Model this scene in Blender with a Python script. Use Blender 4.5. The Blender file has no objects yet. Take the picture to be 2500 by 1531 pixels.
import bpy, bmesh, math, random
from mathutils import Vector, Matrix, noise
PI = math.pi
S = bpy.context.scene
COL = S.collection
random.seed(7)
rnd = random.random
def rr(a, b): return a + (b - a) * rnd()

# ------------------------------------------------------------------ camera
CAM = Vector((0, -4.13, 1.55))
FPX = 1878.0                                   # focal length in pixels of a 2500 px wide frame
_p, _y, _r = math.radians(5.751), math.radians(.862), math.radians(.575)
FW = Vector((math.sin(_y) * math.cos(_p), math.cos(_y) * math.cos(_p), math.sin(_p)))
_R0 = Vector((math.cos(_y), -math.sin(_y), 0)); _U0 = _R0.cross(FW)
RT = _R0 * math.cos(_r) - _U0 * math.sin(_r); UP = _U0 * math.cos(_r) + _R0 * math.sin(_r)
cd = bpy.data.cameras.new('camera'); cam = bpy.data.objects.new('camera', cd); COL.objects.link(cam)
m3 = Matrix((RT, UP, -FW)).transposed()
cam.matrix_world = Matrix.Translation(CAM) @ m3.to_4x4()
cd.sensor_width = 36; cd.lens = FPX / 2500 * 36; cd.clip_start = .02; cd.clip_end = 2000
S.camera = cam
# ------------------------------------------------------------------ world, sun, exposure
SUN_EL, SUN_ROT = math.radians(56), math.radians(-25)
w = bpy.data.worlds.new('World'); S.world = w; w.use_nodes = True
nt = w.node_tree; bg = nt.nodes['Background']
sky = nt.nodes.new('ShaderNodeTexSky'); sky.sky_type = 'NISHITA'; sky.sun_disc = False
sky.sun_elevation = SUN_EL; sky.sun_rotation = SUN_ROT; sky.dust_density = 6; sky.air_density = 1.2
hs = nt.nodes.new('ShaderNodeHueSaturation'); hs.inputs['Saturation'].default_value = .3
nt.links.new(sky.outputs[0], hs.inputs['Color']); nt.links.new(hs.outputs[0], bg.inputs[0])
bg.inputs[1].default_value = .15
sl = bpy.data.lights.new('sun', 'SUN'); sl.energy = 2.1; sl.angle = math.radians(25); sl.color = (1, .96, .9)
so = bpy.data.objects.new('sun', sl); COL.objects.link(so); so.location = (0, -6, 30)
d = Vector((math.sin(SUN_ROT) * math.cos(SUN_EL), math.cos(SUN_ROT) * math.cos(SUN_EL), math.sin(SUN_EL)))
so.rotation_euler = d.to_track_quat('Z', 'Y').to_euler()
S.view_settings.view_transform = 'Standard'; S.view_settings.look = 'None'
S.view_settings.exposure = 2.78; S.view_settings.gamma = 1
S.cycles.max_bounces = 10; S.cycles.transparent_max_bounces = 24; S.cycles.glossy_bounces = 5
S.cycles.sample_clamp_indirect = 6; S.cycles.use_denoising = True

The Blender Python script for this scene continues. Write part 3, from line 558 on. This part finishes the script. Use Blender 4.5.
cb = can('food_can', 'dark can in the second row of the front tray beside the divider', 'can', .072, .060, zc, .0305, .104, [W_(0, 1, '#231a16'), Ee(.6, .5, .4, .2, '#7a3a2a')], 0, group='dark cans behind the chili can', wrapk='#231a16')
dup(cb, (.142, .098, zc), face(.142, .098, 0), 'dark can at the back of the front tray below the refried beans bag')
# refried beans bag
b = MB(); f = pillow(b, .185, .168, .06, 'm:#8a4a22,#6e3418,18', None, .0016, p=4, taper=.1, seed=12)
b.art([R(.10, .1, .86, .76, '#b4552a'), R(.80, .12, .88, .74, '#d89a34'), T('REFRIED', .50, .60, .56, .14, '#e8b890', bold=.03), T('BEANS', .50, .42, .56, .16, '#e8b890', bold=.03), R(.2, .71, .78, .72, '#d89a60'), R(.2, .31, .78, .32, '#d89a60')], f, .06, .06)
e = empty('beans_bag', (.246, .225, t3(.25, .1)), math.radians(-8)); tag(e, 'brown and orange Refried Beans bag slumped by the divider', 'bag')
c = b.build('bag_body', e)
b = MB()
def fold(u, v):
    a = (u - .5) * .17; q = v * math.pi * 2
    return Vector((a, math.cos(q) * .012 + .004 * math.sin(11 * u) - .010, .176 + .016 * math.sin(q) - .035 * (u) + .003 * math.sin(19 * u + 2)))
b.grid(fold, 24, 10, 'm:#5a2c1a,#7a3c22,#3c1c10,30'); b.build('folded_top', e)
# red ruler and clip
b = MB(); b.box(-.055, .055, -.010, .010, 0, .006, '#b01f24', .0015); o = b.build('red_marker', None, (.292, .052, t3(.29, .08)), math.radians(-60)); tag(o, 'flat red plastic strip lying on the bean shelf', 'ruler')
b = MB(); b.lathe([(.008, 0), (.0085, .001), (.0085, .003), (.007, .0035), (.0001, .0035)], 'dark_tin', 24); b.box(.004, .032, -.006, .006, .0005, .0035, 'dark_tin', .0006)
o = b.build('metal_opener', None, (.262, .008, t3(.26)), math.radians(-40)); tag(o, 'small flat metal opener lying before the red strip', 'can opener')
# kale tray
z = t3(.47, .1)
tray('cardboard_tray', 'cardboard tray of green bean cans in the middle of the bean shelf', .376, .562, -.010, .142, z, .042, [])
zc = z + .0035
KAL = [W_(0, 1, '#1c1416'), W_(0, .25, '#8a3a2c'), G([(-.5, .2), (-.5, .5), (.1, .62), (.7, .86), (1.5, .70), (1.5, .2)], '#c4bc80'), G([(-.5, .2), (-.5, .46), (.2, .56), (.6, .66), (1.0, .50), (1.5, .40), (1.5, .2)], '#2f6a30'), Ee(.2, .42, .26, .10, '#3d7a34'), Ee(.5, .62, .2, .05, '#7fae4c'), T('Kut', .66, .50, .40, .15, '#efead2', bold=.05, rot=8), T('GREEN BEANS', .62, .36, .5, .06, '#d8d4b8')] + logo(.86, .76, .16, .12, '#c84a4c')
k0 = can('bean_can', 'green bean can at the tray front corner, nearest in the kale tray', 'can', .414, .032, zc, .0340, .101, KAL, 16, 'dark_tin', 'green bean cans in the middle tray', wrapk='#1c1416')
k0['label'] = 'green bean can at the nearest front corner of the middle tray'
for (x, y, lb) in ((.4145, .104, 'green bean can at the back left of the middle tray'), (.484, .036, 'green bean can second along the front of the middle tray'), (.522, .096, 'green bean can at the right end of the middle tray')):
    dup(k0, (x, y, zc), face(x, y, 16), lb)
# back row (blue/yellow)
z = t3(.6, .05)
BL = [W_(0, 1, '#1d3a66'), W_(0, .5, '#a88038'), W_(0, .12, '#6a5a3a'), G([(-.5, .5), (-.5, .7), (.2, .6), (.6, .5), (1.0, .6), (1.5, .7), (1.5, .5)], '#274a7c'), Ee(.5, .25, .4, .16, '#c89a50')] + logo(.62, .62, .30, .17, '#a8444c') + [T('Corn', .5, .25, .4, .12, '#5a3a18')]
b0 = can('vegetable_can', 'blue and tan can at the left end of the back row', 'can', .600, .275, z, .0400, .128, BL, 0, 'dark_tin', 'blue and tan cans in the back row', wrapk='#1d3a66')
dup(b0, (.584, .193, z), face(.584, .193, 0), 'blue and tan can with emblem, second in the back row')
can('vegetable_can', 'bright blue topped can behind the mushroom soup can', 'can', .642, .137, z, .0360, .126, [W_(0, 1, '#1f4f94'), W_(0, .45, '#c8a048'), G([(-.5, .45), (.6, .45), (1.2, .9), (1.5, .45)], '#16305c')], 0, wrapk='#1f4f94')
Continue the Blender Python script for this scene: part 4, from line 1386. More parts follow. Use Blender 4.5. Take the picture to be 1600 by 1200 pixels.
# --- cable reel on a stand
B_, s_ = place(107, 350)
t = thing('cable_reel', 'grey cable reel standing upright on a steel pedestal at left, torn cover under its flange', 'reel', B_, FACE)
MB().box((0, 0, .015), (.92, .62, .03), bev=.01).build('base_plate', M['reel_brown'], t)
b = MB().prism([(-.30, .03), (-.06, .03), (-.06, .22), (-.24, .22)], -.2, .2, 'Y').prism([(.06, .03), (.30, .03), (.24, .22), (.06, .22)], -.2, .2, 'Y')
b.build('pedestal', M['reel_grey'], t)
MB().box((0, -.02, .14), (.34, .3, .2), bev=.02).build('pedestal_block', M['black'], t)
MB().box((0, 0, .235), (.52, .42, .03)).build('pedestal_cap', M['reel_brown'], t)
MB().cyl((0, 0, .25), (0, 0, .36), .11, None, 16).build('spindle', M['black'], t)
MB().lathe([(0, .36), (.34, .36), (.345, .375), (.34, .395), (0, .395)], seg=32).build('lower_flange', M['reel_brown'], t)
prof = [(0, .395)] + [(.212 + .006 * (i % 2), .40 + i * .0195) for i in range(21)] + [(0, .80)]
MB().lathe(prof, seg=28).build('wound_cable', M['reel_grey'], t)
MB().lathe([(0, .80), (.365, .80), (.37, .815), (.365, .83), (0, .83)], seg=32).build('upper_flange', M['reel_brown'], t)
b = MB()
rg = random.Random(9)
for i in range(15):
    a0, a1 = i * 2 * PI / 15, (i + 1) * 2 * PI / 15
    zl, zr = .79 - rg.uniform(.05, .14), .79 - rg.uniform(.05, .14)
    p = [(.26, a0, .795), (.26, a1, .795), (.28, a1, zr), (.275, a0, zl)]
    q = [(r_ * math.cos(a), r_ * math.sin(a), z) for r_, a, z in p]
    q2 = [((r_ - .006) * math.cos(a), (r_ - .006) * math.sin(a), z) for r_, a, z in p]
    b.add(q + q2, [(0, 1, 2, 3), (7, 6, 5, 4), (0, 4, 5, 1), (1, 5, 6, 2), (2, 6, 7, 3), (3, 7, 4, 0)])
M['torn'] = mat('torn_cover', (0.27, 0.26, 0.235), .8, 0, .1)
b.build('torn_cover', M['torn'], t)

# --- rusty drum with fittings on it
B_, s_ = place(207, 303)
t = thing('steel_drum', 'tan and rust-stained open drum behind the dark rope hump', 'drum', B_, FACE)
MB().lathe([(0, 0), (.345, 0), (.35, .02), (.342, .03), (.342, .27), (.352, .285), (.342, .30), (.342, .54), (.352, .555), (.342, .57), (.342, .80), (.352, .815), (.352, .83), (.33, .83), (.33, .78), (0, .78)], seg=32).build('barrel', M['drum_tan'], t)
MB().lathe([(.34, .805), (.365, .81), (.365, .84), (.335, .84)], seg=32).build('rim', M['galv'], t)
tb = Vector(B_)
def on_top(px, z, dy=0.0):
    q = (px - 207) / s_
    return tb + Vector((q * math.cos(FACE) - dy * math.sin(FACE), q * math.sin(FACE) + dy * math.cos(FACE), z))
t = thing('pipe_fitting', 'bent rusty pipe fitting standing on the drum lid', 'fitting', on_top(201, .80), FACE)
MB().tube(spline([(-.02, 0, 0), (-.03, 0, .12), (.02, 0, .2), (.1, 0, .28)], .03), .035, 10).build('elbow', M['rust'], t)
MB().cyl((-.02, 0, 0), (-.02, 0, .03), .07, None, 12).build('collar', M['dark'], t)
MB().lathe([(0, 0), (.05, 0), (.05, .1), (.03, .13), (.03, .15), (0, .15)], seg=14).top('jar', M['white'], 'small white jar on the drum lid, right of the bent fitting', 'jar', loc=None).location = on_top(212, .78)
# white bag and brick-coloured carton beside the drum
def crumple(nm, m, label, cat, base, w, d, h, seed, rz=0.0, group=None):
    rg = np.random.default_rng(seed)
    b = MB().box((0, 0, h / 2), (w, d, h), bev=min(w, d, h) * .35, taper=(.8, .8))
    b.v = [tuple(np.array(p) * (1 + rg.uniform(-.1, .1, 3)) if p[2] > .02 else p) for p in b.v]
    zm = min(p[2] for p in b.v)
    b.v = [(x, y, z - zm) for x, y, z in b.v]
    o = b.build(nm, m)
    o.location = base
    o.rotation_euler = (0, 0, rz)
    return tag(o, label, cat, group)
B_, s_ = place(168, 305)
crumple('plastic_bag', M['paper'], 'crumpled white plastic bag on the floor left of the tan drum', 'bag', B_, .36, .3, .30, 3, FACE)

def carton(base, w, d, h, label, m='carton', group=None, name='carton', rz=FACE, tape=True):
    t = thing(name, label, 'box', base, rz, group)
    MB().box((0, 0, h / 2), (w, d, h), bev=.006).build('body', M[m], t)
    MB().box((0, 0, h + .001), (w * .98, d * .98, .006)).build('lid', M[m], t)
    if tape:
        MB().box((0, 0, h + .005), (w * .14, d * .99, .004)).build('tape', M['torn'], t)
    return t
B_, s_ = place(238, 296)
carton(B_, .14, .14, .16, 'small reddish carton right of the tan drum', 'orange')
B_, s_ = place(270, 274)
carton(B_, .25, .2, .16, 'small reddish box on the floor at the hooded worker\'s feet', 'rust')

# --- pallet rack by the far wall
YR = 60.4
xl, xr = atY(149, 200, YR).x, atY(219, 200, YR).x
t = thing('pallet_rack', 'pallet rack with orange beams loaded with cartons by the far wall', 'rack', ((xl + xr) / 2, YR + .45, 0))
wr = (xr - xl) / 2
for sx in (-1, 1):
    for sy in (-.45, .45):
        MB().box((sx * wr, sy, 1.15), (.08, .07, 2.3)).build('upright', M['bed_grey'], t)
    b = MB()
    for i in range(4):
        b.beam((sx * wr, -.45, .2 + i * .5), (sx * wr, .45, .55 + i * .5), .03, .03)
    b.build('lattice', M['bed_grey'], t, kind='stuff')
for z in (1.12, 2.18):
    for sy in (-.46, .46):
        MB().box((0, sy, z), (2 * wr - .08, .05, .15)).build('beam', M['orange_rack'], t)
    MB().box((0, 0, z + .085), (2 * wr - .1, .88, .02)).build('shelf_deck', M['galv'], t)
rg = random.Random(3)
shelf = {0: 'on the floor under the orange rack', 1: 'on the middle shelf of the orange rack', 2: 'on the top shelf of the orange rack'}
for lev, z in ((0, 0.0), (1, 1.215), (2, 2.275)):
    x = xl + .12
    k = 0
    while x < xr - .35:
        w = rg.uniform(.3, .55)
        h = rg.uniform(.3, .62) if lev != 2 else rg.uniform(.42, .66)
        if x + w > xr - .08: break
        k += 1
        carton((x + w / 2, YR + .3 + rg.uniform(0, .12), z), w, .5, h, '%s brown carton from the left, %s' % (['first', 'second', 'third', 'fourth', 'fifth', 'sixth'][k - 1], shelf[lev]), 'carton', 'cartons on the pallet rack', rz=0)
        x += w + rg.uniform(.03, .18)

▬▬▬

_Task to carry out_. Where a line above contains the word "scene", copy that line.

_Problem solution_.
Model this scene in Blender with a Python script. Use Blender 4.5. The Blender file has no objects yet. Take the picture to be 2500 by 1531 pixels.
S = bpy.context.scene
The Blender Python script for this scene continues. Write part 3, from line 558 on. This part finishes the script. Use Blender 4.5.
Continue the Blender Python script for this scene: part 4, from line 1386. More parts follow. Use Blender 4.5. Take the picture to be 1600 by 1200 pixels.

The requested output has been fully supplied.